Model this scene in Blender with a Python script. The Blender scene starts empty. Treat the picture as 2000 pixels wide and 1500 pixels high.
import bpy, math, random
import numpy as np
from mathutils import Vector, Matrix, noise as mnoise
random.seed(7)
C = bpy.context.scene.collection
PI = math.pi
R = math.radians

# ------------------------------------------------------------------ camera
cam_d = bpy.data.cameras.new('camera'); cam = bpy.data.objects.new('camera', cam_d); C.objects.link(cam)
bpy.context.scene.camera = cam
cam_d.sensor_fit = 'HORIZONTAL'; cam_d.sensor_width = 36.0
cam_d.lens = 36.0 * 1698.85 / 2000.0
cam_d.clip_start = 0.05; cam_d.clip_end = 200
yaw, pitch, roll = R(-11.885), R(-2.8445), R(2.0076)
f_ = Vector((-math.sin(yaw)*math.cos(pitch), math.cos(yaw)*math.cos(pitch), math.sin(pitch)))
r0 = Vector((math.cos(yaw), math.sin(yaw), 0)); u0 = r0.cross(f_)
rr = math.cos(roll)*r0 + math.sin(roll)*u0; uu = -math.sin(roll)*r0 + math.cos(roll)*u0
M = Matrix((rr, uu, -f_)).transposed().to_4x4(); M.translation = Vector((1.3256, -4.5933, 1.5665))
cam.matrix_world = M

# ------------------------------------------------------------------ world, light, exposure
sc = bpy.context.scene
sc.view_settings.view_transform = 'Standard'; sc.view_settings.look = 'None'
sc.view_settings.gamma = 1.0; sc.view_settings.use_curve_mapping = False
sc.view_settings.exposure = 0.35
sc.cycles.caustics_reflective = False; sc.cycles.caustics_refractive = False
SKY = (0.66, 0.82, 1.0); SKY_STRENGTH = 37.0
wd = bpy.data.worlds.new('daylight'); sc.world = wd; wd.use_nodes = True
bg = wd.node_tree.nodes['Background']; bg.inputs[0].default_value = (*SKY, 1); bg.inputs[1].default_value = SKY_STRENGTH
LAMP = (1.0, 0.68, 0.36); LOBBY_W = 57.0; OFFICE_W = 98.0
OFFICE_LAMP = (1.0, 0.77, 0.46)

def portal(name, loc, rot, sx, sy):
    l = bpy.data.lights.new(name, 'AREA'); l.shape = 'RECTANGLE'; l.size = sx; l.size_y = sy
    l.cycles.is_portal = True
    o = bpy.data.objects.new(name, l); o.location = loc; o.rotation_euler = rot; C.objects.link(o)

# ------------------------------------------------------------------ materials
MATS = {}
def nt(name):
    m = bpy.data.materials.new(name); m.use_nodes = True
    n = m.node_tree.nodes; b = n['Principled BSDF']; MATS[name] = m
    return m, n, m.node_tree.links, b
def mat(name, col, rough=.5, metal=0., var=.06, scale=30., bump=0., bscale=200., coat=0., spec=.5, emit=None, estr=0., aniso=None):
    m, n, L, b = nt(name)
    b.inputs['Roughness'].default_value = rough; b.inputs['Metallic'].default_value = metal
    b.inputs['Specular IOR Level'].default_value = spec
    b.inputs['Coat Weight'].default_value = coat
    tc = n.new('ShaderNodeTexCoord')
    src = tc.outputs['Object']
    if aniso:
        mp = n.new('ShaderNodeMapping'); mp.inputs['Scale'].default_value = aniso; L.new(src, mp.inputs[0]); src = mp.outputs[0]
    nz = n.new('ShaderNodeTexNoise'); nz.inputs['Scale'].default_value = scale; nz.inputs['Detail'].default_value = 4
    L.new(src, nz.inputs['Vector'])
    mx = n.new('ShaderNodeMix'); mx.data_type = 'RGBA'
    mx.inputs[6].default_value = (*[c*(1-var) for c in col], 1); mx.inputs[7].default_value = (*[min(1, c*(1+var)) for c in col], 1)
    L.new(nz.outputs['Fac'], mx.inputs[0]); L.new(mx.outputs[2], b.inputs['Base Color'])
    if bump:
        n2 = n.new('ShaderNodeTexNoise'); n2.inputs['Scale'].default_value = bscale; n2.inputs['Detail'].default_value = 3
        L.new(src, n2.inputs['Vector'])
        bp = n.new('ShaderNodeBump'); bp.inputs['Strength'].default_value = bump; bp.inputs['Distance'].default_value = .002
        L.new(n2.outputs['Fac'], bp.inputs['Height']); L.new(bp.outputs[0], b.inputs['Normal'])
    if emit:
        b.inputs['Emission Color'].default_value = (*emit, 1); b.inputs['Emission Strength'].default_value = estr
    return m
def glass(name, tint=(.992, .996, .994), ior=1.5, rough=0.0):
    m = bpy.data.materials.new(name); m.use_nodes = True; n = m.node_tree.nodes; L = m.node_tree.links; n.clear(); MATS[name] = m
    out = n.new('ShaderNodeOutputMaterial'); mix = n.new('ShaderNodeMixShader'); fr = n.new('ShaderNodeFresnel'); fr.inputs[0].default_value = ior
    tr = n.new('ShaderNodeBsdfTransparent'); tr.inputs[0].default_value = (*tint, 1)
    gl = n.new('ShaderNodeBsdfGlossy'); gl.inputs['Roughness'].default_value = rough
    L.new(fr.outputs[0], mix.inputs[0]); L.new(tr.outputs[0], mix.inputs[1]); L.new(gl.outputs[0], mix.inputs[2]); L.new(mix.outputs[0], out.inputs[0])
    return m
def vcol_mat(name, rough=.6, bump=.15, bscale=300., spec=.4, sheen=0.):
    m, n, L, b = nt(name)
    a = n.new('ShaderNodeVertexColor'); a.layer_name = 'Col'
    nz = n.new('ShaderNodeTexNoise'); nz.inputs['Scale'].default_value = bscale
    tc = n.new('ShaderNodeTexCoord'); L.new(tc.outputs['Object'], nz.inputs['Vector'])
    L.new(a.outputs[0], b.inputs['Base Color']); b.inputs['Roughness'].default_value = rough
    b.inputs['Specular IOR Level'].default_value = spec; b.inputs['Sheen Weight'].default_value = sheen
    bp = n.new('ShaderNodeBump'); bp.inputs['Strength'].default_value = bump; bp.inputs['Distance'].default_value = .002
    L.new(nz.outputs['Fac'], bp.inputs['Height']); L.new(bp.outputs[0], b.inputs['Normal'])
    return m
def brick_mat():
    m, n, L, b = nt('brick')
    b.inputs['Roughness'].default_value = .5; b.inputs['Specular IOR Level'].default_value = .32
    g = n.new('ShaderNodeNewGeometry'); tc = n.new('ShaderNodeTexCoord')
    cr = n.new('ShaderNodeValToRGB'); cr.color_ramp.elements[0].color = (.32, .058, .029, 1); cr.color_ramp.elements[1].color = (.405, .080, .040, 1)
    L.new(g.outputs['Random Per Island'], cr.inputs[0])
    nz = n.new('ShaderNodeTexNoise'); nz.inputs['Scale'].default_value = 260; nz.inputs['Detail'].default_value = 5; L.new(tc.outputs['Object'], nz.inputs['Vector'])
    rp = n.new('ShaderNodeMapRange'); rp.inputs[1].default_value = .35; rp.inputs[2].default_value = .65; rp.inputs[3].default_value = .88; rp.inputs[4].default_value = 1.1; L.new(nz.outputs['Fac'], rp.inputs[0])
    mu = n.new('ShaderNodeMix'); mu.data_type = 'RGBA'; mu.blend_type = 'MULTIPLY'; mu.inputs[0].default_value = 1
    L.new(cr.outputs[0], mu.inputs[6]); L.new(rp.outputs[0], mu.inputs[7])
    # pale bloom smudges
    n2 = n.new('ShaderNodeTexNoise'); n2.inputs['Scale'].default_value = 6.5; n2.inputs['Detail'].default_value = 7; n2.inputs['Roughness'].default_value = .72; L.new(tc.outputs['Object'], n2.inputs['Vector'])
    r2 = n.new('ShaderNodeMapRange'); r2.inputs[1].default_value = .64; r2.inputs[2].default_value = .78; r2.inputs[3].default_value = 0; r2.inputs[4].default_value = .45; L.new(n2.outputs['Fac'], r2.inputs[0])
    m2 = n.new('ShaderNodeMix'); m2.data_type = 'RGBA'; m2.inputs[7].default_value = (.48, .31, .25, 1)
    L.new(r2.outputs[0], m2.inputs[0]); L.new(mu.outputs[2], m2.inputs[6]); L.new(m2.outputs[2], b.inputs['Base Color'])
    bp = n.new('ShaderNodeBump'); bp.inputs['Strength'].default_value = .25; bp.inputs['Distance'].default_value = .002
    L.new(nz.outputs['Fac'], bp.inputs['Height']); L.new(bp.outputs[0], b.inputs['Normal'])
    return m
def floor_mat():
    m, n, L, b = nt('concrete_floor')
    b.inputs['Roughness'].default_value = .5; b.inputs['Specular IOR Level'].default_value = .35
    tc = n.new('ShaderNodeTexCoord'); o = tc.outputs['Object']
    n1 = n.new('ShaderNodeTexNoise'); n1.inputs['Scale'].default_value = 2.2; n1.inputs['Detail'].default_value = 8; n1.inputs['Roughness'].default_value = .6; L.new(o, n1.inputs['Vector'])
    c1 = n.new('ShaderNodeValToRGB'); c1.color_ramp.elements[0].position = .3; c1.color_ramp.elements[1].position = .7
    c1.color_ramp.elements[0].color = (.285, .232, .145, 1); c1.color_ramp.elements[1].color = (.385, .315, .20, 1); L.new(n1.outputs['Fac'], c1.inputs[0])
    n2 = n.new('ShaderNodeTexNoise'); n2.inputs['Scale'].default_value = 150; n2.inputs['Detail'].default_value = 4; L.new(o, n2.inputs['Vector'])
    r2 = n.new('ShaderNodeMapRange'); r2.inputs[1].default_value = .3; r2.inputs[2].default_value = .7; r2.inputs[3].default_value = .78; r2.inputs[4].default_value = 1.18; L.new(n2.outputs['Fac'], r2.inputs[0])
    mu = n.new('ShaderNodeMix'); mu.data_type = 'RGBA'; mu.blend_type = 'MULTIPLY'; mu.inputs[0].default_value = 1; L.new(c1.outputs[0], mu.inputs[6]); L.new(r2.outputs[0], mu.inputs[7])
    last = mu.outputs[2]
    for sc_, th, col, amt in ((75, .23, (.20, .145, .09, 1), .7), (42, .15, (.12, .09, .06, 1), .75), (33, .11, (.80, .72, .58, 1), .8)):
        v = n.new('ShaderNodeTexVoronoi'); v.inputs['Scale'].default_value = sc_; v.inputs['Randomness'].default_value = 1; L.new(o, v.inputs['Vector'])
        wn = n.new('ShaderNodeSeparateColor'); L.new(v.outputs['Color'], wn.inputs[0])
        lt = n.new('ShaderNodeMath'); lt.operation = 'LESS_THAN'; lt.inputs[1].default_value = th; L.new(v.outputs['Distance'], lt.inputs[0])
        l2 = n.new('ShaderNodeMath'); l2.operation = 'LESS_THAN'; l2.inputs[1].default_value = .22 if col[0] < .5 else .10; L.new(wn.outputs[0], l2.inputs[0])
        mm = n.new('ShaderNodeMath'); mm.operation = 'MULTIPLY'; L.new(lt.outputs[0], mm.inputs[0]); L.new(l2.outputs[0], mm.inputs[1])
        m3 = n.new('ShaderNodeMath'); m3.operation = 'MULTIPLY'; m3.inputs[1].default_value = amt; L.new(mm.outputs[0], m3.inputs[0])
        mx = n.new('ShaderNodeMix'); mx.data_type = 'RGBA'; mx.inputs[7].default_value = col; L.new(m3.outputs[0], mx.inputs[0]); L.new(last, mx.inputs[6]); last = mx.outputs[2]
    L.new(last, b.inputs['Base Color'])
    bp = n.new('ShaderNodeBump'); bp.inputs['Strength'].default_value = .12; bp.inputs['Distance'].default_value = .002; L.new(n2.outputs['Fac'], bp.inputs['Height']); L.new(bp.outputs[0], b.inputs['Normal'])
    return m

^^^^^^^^

Please print exactly what appears from the first line of the data through the line with "R = math.radians", including both of those lines and nothing past them.

## SOLUTION TO THIS TASK
Model this scene in Blender with a Python script. The Blender scene starts empty. Treat the picture as 2000 pixels wide and 1500 pixels high.
import bpy, math, random
import numpy as np
from mathutils import Vector, Matrix, noise as mnoise
random.seed(7)
C = bpy.context.scene.collection
PI = math.pi
R = math.radians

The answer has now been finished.